The GAO further points out that even closed and decommissioning nuclear power plants are vulnerable due to climate change-induced weather extremes. The report cites the closed Indian Point nuclear power plant in New York, where fire hazards are very high along with flooding risks, and Palisades in Michigan, also at risk of flooding and now looking to reopen. The hazard risks come from the highly radioactive waste inventories still on site.

Given the many examples of risk that the GAO report has uncovered through extensive interviews, the report concludes that the NRC is not doing enough to “fully consider potential climate change effects” projected three decades and farther into the future. As the GAO frames it, “NRC primarily uses historical data in its licensing and oversight processes rather than climate projections data.”
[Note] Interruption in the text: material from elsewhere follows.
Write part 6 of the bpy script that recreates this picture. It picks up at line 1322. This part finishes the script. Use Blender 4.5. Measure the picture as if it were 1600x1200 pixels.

It’s like the NRC is driving its nuclear power ambitions through the fog of uncertainty with its high beams on, blinded to what’s ahead.  The GAO is rightly concerned that the NRC cannot serve public safety by viewing climate data only through its rear view mirror. There are simply too many unpredictable hazards now faced by an inherently dangerous industry.

Beyond Nuclear applauds the GAO report for providing three reasonable recommendations to the NRC Commissioners that regard what GAO found to be inadequate or missing in the NRC’s oversight and licensing process:

1) NRC should assess whether its licensing and oversight processes adequately address the potential for increased risks to nuclear power plants from climate change.

2) NRC should direct its staff to develop, finalize, and implement a plan to address any gaps identified in its assessment of existing processes.

3) NRC should direct its staff to develop and finalize guidance on incorporating climate projections data including what sources of climate projections data to use and when and how to use climate projections data.